The colorful and blunt-speaking CEO here is Vladislav Baumgertner, the general director of the Russian firm Uralkali.
Investors here care what he thinks because Uralkali is the largest player in a global market that's also big for the Mosaic Co. of Plymouth. Mosaic steadfastly argues that it's not the beneficiary of cartels — a case that would be easier to make if Baumgertner were to go on an extended vacation.
Baumgertner has been explaining why his company last week noisily quit an export partnership with Belaruskali, a big Belarusian potash producer.
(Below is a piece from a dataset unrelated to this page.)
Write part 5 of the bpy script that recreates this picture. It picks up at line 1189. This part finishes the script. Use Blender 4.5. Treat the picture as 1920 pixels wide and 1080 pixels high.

This news clobbered the stocks of global fertilizer companies and took $4 billion from the market capitalization of Mosaic in just a single trading day.
The Belarusians were planning to sell "without our agreement on volumes and price," Baumgertner said, in a translation of an interview published Monday in Vedomosti, a Russian business newspaper.
"The question here is not about price but about a unified trading position," he said. "If there is one leading trader, there is an opportunity to hold a tough negotiating stand, and customers cannot make different suppliers compete, trying to gain concessions by bargaining and so on."
He explained that "frankly speaking, if we could go on living as we have lived before, we would have been glad to do it. That is to proceed with a 'price over volume' strategy, cooperate with Belaruskali through BPC [the export group, or cartel], enjoy high multiples and high margins."